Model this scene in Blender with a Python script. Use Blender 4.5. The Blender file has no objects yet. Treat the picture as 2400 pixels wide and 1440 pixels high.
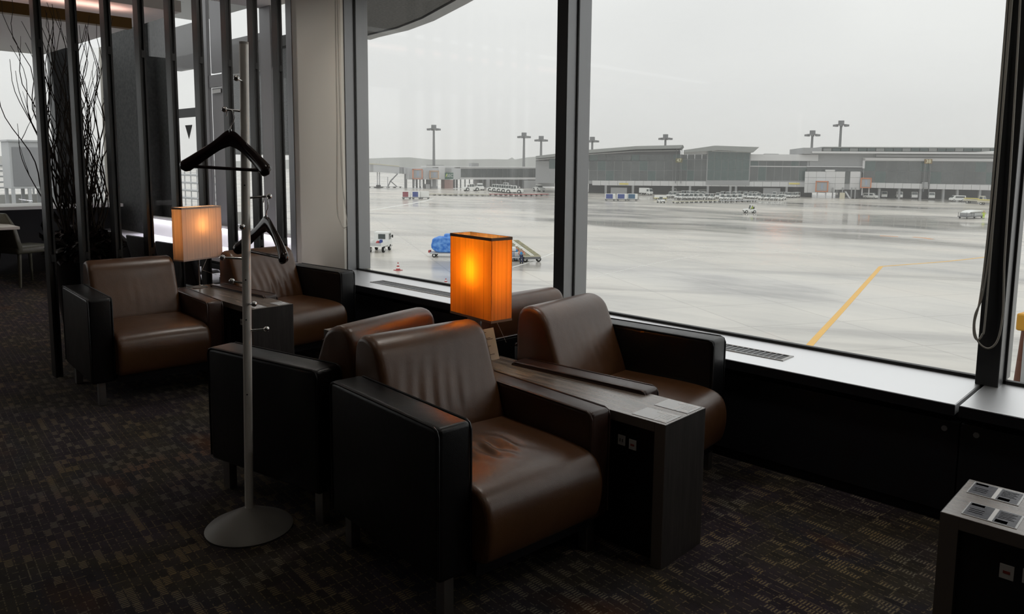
import bpy, bmesh, math, random
from mathutils import Vector, Matrix
PI = math.pi
S = bpy.context.scene
COL = S.collection
# ------------------------------------------------------------------ camera
FPX, PPY, YAW, PITCH, ROLL, CH = 1779.17, 593.08, -.7626, .1171, -.0092, 1.45
_fw = Vector((math.sin(YAW)*math.cos(PITCH), math.cos(YAW)*math.cos(PITCH), -math.sin(PITCH)))
_r = Vector((math.cos(YAW), -math.sin(YAW), 0)); _d = _fw.cross(_r)
_r2 = _r*math.cos(ROLL)+_d*math.sin(ROLL); _d2 = -_r*math.sin(ROLL)+_d*math.cos(ROLL)
cam = bpy.data.cameras.new('camera'); camo = bpy.data.objects.new('camera', cam); COL.objects.link(camo)
M = Matrix.Identity(4)
for i, v in enumerate((_r2, -_d2, -_fw)):
    M[0][i], M[1][i], M[2][i] = v
M[0][3], M[1][3], M[2][3] = 0, 0, CH
camo.matrix_world = M
cam.sensor_width = 36; cam.sensor_fit = 'HORIZONTAL'; cam.lens = FPX*36/2400
cam.shift_y = -(720-PPY)/2400; cam.clip_start = .02; cam.clip_end = 6000
S.camera = camo
# ------------------------------------------------------------------ sky, exposure
W = bpy.data.worlds.new('overcast'); S.world = W; W.use_nodes = True
nt = W.node_tree; nt.nodes.clear()
out = nt.nodes.new('ShaderNodeOutputWorld'); bg = nt.nodes.new('ShaderNodeBackground')
tc = nt.nodes.new('ShaderNodeTexCoord'); nz = nt.nodes.new('ShaderNodeTexNoise'); rp = nt.nodes.new('ShaderNodeValToRGB')
mp = nt.nodes.new('ShaderNodeMapping'); mp.inputs['Scale'].default_value = (1.2, 1.2, 3)
nz.inputs['Scale'].default_value = 1.6; nz.inputs['Detail'].default_value = 3
rp.color_ramp.elements[0].position = .3; rp.color_ramp.elements[0].color = (.77, .785, .785, 1)
rp.color_ramp.elements[1].position = .7; rp.color_ramp.elements[1].color = (.90, .915, .905, 1)
nt.links.new(tc.outputs['Generated'], mp.inputs['Vector']); nt.links.new(mp.outputs[0], nz.inputs['Vector'])
nt.links.new(nz.outputs['Fac'], rp.inputs['Fac']); sx_ = nt.nodes.new('ShaderNodeSeparateXYZ'); nt.links.new(tc.outputs['Generated'], sx_.inputs[0])    # overcast: brighter towards the zenith
ma_ = nt.nodes.new('ShaderNodeMath'); ma_.operation = 'MULTIPLY_ADD'; ma_.inputs[1].default_value = .5; ma_.inputs[2].default_value = .93; ma_.use_clamp = False
mx_ = nt.nodes.new('ShaderNodeMath'); mx_.operation = 'MAXIMUM'; mx_.inputs[1].default_value = 0; nt.links.new(sx_.outputs[2], mx_.inputs[0]); nt.links.new(mx_.outputs[0], ma_.inputs[0])
nt.links.new(ma_.outputs[0], bg.inputs['Strength']); nt.links.new(rp.outputs[0], bg.inputs['Color'])
nt.links.new(bg.outputs[0], out.inputs['Surface'])
S.view_settings.view_transform = 'Standard'; S.view_settings.look = 'None'
S.view_settings.gamma = 1; S.view_settings.use_curve_mapping = False
S.view_settings.exposure = 0.0
S.cycles.max_bounces = 8; S.cycles.diffuse_bounces = 4; S.cycles.glossy_bounces = 4
S.cycles.transparent_max_bounces = 16; S.cycles.transmission_bounces = 6
S.cycles.volume_bounces = 3
S.cycles.caustics_reflective = False; S.cycles.caustics_refractive = False
S.cycles.sample_clamp_indirect = 6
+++
# DIRECTION:
Using the material above, return every line exactly as it appears, minus the pictures.

# CORRECT RESULT:
Model this scene in Blender with a Python script. Use Blender 4.5. The Blender file has no objects yet. Treat the picture as 2400 pixels wide and 1440 pixels high.
import bpy, bmesh, math, random
from mathutils import Vector, Matrix
PI = math.pi
S = bpy.context.scene
COL = S.collection
# ------------------------------------------------------------------ camera
FPX, PPY, YAW, PITCH, ROLL, CH = 1779.17, 593.08, -.7626, .1171, -.0092, 1.45
_fw = Vector((math.sin(YAW)*math.cos(PITCH), math.cos(YAW)*math.cos(PITCH), -math.sin(PITCH)))
_r = Vector((math.cos(YAW), -math.sin(YAW), 0)); _d = _fw.cross(_r)
_r2 = _r*math.cos(ROLL)+_d*math.sin(ROLL); _d2 = -_r*math.sin(ROLL)+_d*math.cos(ROLL)
cam = bpy.data.cameras.new('camera'); camo = bpy.data.objects.new('camera', cam); COL.objects.link(camo)
M = Matrix.Identity(4)
for i, v in enumerate((_r2, -_d2, -_fw)):
    M[0][i], M[1][i], M[2][i] = v
M[0][3], M[1][3], M[2][3] = 0, 0, CH
camo.matrix_world = M
cam.sensor_width = 36; cam.sensor_fit = 'HORIZONTAL'; cam.lens = FPX*36/2400
cam.shift_y = -(720-PPY)/2400; cam.clip_start = .02; cam.clip_end = 6000
S.camera = camo
# ------------------------------------------------------------------ sky, exposure
W = bpy.data.worlds.new('overcast'); S.world = W; W.use_nodes = True
nt = W.node_tree; nt.nodes.clear()
out = nt.nodes.new('ShaderNodeOutputWorld'); bg = nt.nodes.new('ShaderNodeBackground')
tc = nt.nodes.new('ShaderNodeTexCoord'); nz = nt.nodes.new('ShaderNodeTexNoise'); rp = nt.nodes.new('ShaderNodeValToRGB')
mp = nt.nodes.new('ShaderNodeMapping'); mp.inputs['Scale'].default_value = (1.2, 1.2, 3)
nz.inputs['Scale'].default_value = 1.6; nz.inputs['Detail'].default_value = 3
rp.color_ramp.elements[0].position = .3; rp.color_ramp.elements[0].color = (.77, .785, .785, 1)
rp.color_ramp.elements[1].position = .7; rp.color_ramp.elements[1].color = (.90, .915, .905, 1)
nt.links.new(tc.outputs['Generated'], mp.inputs['Vector']); nt.links.new(mp.outputs[0], nz.inputs['Vector'])
nt.links.new(nz.outputs['Fac'], rp.inputs['Fac']); sx_ = nt.nodes.new('ShaderNodeSeparateXYZ'); nt.links.new(tc.outputs['Generated'], sx_.inputs[0])    # overcast: brighter towards the zenith
ma_ = nt.nodes.new('ShaderNodeMath'); ma_.operation = 'MULTIPLY_ADD'; ma_.inputs[1].default_value = .5; ma_.inputs[2].default_value = .93; ma_.use_clamp = False
mx_ = nt.nodes.new('ShaderNodeMath'); mx_.operation = 'MAXIMUM'; mx_.inputs[1].default_value = 0; nt.links.new(sx_.outputs[2], mx_.inputs[0]); nt.links.new(mx_.outputs[0], ma_.inputs[0])
nt.links.new(ma_.outputs[0], bg.inputs['Strength']); nt.links.new(rp.outputs[0], bg.inputs['Color'])
nt.links.new(bg.outputs[0], out.inputs['Surface'])
S.view_settings.view_transform = 'Standard'; S.view_settings.look = 'None'
S.view_settings.gamma = 1; S.view_settings.use_curve_mapping = False
S.view_settings.exposure = 0.0
S.cycles.max_bounces = 8; S.cycles.diffuse_bounces = 4; S.cycles.glossy_bounces = 4
S.cycles.transparent_max_bounces = 16; S.cycles.transmission_bounces = 6
S.cycles.volume_bounces = 3
S.cycles.caustics_reflective = False; S.cycles.caustics_refractive = False
S.cycles.sample_clamp_indirect = 6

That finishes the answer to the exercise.